The eighth and final season of weirdly addictive hokum from a drama that has combined time-travelling mysteries, tribal conflicts and lost children to emotionally exhausting effect. Season seven left us with quite the cliffhanger. It centred on I Do Like to Be Beside the Seaside, a song Claire overhears Fanny singing to herself but also a callback to the tragedy of Claire’s stillborn child in season two. Could Fanny’s knowledge of this song open up a whole new branch of the family and tie the show’s many (often baffling) narrative threads together?
Prime Video, out now

***

Girl from Nowhere: The Reset

This strange Thai drama – a reimagined reboot of the original 2018 franchise – combines generic schoolyard rites of passage and supernatural mischief but ends up somewhere genuinely unusual. Nanno (Rebecca Patricia Armstrong) is an enigmatic teen who transfers to a private school. She doesn’t have much of a backstory but she does have a sense for hidden weaknesses and guilty secrets. Soon, a series of bloody events unfold – but is Nanno causing them or simply responding to them? The atmosphere is glossy but creepy and uncanny.
Netflix, out now

***

Sesame Street

These continue to be exciting times for fans of revived kids’ TV from the 20th century. The recent return of The Muppet Show has generally been considered a triumph but this charmingly quirky and educational puppet extravaganza got there first, with new episodes arriving before Christmas.
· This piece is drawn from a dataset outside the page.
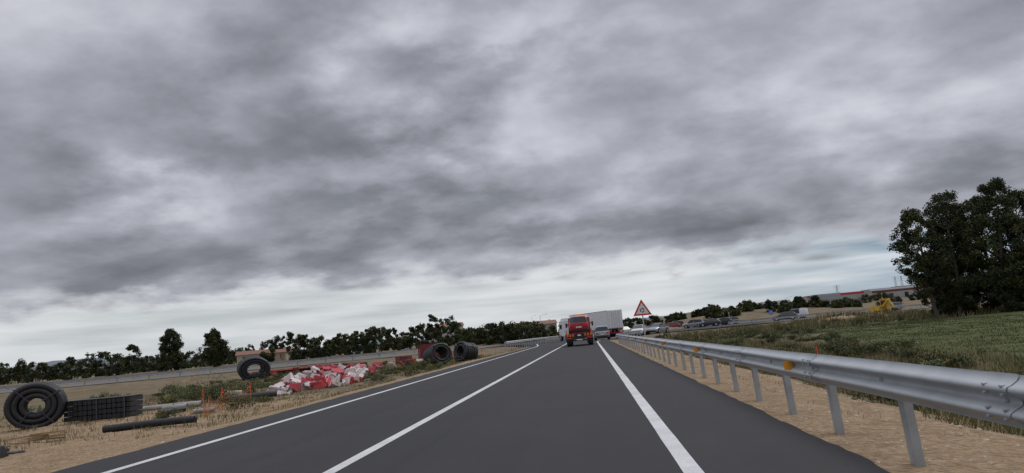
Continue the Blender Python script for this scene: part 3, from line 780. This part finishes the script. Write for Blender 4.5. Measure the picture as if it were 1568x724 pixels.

This second batch is another wholesome treat, showcasing currently somewhat un-American themes of tolerance and sharing, plus a batch of gigantic cookies, and in the middle of the colourful chaos, a guest appearance from a happily bewildered Miley Cyrus. A delight.
Netflix, from Monday
9 March

***

Dynasty: The Murdochs

Arguably the most balefully influential family business in history gets the documentary treatment in a gripping four-part series exploring the Murdoch media empire, mainly from the perspective of the succession battle. With Rupert Murdoch now 94 years old, the saga has become increasingly acrimonious. And given the political influence the Murdochs continue to wield, the stakes are, sadly, high for us all. Here, the tensions between the four eldest Murdoch siblings are explored as their father, charming to the last, seemingly pits them against each other.
Netflix, from Friday
13 March

***

Twisted Yoga

Gregorian Bivolaru has a chequered past, involving facing down official hostility for practising yoga in his native Romania during the communist years, a taste for conspiracy theories, and sexual exploitation and human trafficking charges (which he denies). He’s also the man behind a global tantric yoga movement that, according to former followers interviewed in this documentary series, shaded into cultism. It’s an intriguing affair, touching on the hunger for health and wellness hacks and the way belief systems could potentially become coercive.